(Scene script records)
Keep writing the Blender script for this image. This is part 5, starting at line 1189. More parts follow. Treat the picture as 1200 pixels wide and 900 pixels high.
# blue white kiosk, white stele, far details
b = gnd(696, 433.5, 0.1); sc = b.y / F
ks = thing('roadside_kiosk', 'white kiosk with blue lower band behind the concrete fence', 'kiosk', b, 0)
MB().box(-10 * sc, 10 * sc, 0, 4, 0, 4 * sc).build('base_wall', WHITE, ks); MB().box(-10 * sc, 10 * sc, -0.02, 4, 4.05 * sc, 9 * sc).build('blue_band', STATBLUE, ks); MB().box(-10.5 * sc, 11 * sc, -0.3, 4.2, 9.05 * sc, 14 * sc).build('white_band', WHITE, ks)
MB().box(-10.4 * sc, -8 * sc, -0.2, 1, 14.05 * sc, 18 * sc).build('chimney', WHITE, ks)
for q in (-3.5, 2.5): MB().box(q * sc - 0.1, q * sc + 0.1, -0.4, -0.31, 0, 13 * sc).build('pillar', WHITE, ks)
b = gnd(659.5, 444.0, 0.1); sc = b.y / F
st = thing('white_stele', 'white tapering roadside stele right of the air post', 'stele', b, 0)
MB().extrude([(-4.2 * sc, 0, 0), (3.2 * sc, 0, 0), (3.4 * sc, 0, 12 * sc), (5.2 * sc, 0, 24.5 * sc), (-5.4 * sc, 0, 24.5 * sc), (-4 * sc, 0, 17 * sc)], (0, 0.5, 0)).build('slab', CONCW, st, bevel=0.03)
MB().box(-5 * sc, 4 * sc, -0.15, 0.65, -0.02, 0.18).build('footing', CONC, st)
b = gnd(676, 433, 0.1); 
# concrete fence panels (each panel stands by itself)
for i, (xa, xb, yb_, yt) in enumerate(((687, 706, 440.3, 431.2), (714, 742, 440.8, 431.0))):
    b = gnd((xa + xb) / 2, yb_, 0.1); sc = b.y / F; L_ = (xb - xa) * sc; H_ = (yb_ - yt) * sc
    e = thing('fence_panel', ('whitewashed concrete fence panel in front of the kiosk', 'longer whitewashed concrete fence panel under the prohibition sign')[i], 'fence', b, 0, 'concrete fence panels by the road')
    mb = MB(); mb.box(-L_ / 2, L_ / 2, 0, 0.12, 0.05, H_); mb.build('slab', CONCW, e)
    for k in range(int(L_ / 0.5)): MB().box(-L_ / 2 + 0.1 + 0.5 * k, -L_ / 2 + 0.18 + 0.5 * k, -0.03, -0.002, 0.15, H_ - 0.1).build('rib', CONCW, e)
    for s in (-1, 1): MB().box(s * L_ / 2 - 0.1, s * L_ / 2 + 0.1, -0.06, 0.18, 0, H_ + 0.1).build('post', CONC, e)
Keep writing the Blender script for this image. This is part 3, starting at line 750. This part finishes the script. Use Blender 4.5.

## What to do
Search the records for the word "starting" and copy every line where it occurs.

## Exercise response
Keep writing the Blender script for this image. This is part 5, starting at line 1189. More parts follow. Treat the picture as 1200 pixels wide and 900 pixels high.
Keep writing the Blender script for this image. This is part 3, starting at line 750. This part finishes the script. Use Blender 4.5.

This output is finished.